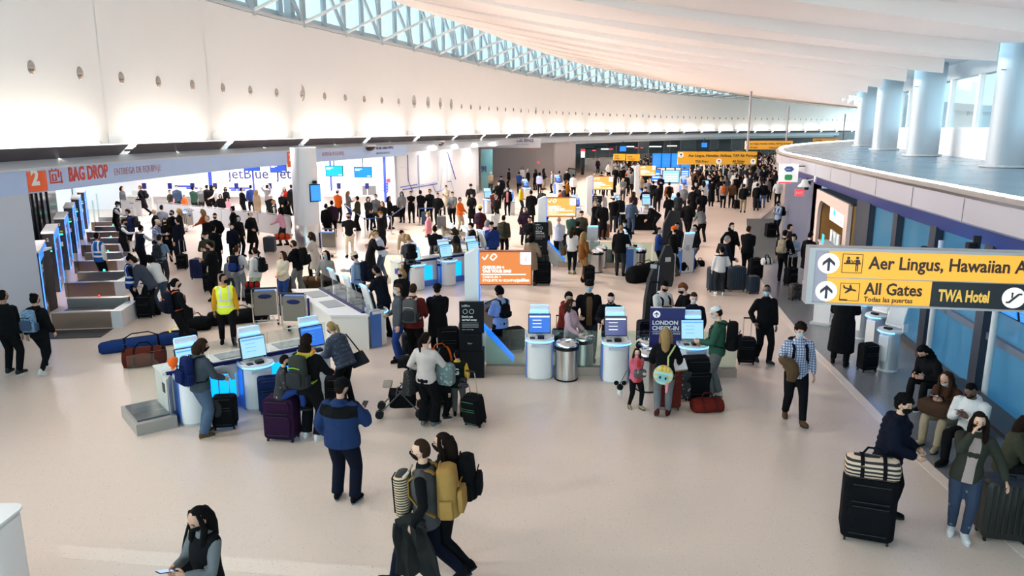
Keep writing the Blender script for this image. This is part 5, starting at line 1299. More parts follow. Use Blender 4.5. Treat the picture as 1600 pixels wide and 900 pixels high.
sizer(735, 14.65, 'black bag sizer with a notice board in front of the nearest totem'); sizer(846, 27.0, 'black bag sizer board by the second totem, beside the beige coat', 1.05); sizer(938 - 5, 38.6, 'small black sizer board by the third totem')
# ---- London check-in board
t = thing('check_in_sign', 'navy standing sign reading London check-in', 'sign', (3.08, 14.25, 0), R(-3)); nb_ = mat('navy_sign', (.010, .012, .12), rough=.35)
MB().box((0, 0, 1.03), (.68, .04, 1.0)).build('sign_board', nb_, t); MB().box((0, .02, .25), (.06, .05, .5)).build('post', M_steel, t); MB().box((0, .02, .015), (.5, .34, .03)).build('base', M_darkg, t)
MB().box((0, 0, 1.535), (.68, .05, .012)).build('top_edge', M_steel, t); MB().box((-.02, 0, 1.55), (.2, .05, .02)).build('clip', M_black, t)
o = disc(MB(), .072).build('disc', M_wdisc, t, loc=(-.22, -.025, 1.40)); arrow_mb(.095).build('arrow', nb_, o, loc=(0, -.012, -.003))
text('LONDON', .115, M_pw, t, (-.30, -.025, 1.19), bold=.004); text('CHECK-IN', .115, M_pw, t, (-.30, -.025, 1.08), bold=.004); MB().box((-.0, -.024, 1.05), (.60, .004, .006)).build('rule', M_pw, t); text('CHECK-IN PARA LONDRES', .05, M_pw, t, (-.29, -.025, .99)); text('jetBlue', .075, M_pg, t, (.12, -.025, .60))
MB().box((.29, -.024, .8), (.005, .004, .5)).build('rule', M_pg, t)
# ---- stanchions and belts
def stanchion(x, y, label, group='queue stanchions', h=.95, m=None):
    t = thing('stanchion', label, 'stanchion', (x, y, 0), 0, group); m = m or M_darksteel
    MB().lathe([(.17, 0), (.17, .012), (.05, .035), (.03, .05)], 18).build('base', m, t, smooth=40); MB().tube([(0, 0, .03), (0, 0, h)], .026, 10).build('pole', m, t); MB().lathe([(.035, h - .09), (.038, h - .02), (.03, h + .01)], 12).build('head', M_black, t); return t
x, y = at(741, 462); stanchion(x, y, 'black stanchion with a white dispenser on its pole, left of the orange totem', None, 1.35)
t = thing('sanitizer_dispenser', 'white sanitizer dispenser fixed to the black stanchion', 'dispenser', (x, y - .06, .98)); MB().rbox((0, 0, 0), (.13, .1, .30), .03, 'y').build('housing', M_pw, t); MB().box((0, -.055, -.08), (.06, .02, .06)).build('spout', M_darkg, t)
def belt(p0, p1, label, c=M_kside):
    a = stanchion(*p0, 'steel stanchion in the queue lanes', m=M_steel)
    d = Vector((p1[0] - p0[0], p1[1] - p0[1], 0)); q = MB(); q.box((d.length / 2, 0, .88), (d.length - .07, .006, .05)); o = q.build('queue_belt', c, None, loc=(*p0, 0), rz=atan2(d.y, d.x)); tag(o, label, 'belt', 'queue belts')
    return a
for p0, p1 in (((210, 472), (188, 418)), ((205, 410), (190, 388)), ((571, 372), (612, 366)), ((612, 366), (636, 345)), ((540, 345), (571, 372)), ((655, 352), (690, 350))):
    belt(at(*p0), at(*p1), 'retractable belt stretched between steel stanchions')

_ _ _

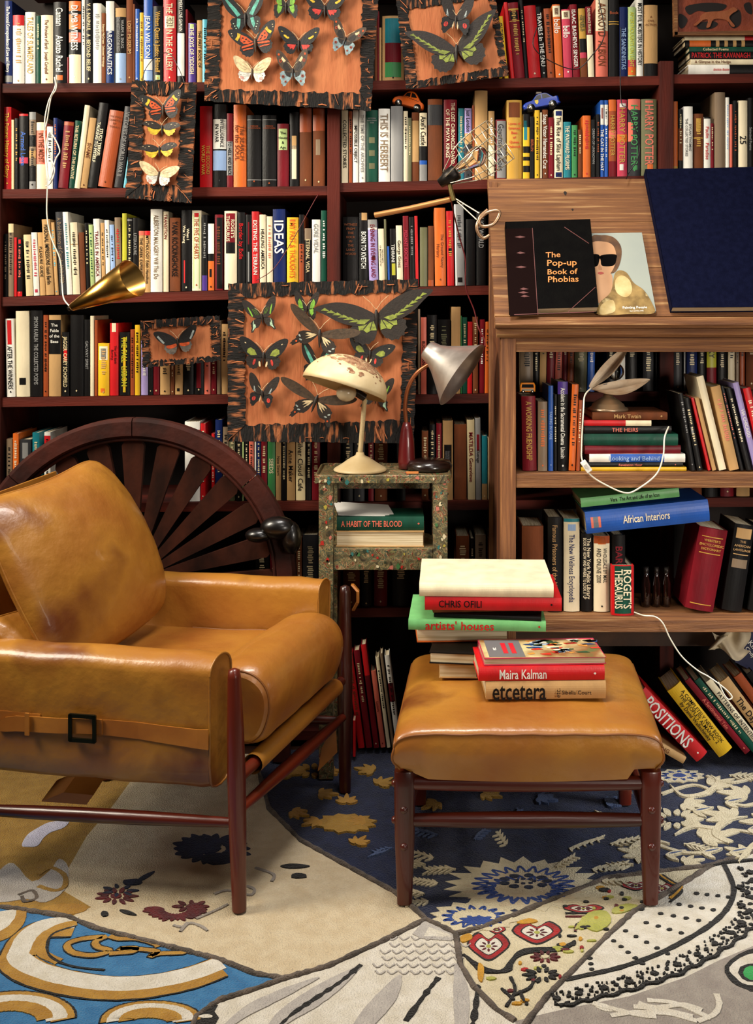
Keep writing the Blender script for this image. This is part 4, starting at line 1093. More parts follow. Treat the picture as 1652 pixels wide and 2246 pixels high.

_ _ _

Goal: Your task is to list each line of the records with the word "This".

Response:
Keep writing the Blender script for this image. This is part 5, starting at line 1299. More parts follow. Use Blender 4.5. Treat the picture as 1600 pixels wide and 900 pixels high.
Keep writing the Blender script for this image. This is part 4, starting at line 1093. More parts follow. Treat the picture as 1652 pixels wide and 2246 pixels high.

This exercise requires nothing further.